*** Information given

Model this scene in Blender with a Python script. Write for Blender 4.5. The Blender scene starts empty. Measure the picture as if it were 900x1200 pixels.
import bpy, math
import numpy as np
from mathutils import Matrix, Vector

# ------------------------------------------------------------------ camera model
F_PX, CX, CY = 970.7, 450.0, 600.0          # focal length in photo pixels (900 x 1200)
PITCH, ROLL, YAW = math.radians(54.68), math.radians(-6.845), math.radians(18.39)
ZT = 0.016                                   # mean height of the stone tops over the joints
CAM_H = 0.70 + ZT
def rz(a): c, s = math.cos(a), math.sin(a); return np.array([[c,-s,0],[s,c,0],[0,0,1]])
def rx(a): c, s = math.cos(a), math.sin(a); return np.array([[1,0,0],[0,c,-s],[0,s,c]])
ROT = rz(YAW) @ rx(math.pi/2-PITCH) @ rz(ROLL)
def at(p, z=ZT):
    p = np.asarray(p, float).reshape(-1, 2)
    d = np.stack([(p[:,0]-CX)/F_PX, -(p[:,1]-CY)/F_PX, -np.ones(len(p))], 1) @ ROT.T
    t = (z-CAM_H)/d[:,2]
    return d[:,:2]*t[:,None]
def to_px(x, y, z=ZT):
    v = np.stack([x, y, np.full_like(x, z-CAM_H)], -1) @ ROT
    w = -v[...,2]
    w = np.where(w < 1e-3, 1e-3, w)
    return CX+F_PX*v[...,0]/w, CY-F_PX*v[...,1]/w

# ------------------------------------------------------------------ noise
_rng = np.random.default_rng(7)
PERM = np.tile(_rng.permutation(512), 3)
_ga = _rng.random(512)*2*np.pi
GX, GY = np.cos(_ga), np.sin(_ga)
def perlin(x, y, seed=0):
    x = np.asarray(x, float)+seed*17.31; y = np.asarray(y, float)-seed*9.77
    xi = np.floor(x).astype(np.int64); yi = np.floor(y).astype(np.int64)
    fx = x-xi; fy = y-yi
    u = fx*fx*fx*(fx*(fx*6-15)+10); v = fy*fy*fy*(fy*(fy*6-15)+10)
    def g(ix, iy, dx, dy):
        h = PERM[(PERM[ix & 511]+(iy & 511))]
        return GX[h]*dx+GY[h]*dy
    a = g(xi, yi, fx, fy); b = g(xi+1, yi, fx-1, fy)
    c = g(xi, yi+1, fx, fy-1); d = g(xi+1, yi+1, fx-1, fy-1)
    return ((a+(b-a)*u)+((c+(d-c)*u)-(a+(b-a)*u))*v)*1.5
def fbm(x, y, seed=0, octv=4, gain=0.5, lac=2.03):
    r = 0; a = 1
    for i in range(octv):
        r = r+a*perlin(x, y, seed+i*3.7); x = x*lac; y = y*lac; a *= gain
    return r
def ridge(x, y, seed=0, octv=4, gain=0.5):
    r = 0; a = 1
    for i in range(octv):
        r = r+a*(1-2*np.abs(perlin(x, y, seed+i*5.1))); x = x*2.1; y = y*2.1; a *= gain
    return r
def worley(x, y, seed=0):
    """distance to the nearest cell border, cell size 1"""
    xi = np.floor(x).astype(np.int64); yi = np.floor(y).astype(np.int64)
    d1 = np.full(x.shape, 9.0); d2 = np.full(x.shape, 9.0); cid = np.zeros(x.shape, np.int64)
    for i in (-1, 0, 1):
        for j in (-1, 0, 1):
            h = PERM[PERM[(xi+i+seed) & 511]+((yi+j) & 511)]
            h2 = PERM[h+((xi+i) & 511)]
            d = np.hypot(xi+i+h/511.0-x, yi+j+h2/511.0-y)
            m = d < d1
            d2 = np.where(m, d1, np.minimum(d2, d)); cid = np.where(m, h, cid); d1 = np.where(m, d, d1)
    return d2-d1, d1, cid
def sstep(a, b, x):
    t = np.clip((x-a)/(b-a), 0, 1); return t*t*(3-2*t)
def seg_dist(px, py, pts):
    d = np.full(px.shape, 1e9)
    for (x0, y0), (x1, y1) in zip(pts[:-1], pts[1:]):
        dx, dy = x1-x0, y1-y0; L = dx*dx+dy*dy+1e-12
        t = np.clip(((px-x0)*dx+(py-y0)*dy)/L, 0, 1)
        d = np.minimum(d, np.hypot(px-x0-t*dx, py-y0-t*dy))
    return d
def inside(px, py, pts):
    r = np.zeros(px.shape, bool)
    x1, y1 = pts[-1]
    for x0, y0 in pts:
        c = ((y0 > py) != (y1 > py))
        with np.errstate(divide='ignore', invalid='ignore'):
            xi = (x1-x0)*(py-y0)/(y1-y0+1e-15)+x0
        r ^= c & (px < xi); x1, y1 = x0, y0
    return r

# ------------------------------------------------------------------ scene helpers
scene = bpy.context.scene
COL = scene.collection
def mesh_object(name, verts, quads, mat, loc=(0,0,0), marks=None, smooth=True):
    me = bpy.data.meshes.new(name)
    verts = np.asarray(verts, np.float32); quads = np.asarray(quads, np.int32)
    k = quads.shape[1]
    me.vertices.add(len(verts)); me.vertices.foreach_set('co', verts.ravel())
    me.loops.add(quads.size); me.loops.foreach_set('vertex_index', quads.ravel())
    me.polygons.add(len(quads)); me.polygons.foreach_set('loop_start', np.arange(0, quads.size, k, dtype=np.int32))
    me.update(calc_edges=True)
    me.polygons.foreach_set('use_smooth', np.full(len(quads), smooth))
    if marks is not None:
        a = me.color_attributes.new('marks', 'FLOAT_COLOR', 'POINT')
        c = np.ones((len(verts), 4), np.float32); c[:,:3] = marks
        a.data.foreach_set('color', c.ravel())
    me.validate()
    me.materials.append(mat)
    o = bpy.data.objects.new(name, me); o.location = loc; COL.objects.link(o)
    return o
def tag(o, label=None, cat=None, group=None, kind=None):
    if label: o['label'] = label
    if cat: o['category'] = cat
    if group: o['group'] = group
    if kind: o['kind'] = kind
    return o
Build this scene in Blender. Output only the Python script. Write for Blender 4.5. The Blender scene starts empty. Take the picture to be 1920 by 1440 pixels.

******

Problem to solve >> Transcribe every record above exactly as it appears.

Written response >>
Model this scene in Blender with a Python script. Write for Blender 4.5. The Blender scene starts empty. Measure the picture as if it were 900x1200 pixels.
import bpy, math
import numpy as np
from mathutils import Matrix, Vector

# ------------------------------------------------------------------ camera model
F_PX, CX, CY = 970.7, 450.0, 600.0          # focal length in photo pixels (900 x 1200)
PITCH, ROLL, YAW = math.radians(54.68), math.radians(-6.845), math.radians(18.39)
ZT = 0.016                                   # mean height of the stone tops over the joints
CAM_H = 0.70 + ZT
def rz(a): c, s = math.cos(a), math.sin(a); return np.array([[c,-s,0],[s,c,0],[0,0,1]])
def rx(a): c, s = math.cos(a), math.sin(a); return np.array([[1,0,0],[0,c,-s],[0,s,c]])
ROT = rz(YAW) @ rx(math.pi/2-PITCH) @ rz(ROLL)
def at(p, z=ZT):
    p = np.asarray(p, float).reshape(-1, 2)
    d = np.stack([(p[:,0]-CX)/F_PX, -(p[:,1]-CY)/F_PX, -np.ones(len(p))], 1) @ ROT.T
    t = (z-CAM_H)/d[:,2]
    return d[:,:2]*t[:,None]
def to_px(x, y, z=ZT):
    v = np.stack([x, y, np.full_like(x, z-CAM_H)], -1) @ ROT
    w = -v[...,2]
    w = np.where(w < 1e-3, 1e-3, w)
    return CX+F_PX*v[...,0]/w, CY-F_PX*v[...,1]/w

# ------------------------------------------------------------------ noise
_rng = np.random.default_rng(7)
PERM = np.tile(_rng.permutation(512), 3)
_ga = _rng.random(512)*2*np.pi
GX, GY = np.cos(_ga), np.sin(_ga)
def perlin(x, y, seed=0):
    x = np.asarray(x, float)+seed*17.31; y = np.asarray(y, float)-seed*9.77
    xi = np.floor(x).astype(np.int64); yi = np.floor(y).astype(np.int64)
    fx = x-xi; fy = y-yi
    u = fx*fx*fx*(fx*(fx*6-15)+10); v = fy*fy*fy*(fy*(fy*6-15)+10)
    def g(ix, iy, dx, dy):
        h = PERM[(PERM[ix & 511]+(iy & 511))]
        return GX[h]*dx+GY[h]*dy
    a = g(xi, yi, fx, fy); b = g(xi+1, yi, fx-1, fy)
    c = g(xi, yi+1, fx, fy-1); d = g(xi+1, yi+1, fx-1, fy-1)
    return ((a+(b-a)*u)+((c+(d-c)*u)-(a+(b-a)*u))*v)*1.5
def fbm(x, y, seed=0, octv=4, gain=0.5, lac=2.03):
    r = 0; a = 1
    for i in range(octv):
        r = r+a*perlin(x, y, seed+i*3.7); x = x*lac; y = y*lac; a *= gain
    return r
def ridge(x, y, seed=0, octv=4, gain=0.5):
    r = 0; a = 1
    for i in range(octv):
        r = r+a*(1-2*np.abs(perlin(x, y, seed+i*5.1))); x = x*2.1; y = y*2.1; a *= gain
    return r
def worley(x, y, seed=0):
    """distance to the nearest cell border, cell size 1"""
    xi = np.floor(x).astype(np.int64); yi = np.floor(y).astype(np.int64)
    d1 = np.full(x.shape, 9.0); d2 = np.full(x.shape, 9.0); cid = np.zeros(x.shape, np.int64)
    for i in (-1, 0, 1):
        for j in (-1, 0, 1):
            h = PERM[PERM[(xi+i+seed) & 511]+((yi+j) & 511)]
            h2 = PERM[h+((xi+i) & 511)]
            d = np.hypot(xi+i+h/511.0-x, yi+j+h2/511.0-y)
            m = d < d1
            d2 = np.where(m, d1, np.minimum(d2, d)); cid = np.where(m, h, cid); d1 = np.where(m, d, d1)
    return d2-d1, d1, cid
def sstep(a, b, x):
    t = np.clip((x-a)/(b-a), 0, 1); return t*t*(3-2*t)
def seg_dist(px, py, pts):
    d = np.full(px.shape, 1e9)
    for (x0, y0), (x1, y1) in zip(pts[:-1], pts[1:]):
        dx, dy = x1-x0, y1-y0; L = dx*dx+dy*dy+1e-12
        t = np.clip(((px-x0)*dx+(py-y0)*dy)/L, 0, 1)
        d = np.minimum(d, np.hypot(px-x0-t*dx, py-y0-t*dy))
    return d
def inside(px, py, pts):
    r = np.zeros(px.shape, bool)
    x1, y1 = pts[-1]
    for x0, y0 in pts:
        c = ((y0 > py) != (y1 > py))
        with np.errstate(divide='ignore', invalid='ignore'):
            xi = (x1-x0)*(py-y0)/(y1-y0+1e-15)+x0
        r ^= c & (px < xi); x1, y1 = x0, y0
    return r

# ------------------------------------------------------------------ scene helpers
scene = bpy.context.scene
COL = scene.collection
def mesh_object(name, verts, quads, mat, loc=(0,0,0), marks=None, smooth=True):
    me = bpy.data.meshes.new(name)
    verts = np.asarray(verts, np.float32); quads = np.asarray(quads, np.int32)
    k = quads.shape[1]
    me.vertices.add(len(verts)); me.vertices.foreach_set('co', verts.ravel())
    me.loops.add(quads.size); me.loops.foreach_set('vertex_index', quads.ravel())
    me.polygons.add(len(quads)); me.polygons.foreach_set('loop_start', np.arange(0, quads.size, k, dtype=np.int32))
    me.update(calc_edges=True)
    me.polygons.foreach_set('use_smooth', np.full(len(quads), smooth))
    if marks is not None:
        a = me.color_attributes.new('marks', 'FLOAT_COLOR', 'POINT')
        c = np.ones((len(verts), 4), np.float32); c[:,:3] = marks
        a.data.foreach_set('color', c.ravel())
    me.validate()
    me.materials.append(mat)
    o = bpy.data.objects.new(name, me); o.location = loc; COL.objects.link(o)
    return o
def tag(o, label=None, cat=None, group=None, kind=None):
    if label: o['label'] = label
    if cat: o['category'] = cat
    if group: o['group'] = group
    if kind: o['kind'] = kind
    return o
Build this scene in Blender. Output only the Python script. Write for Blender 4.5. The Blender scene starts empty. Take the picture to be 1920 by 1440 pixels.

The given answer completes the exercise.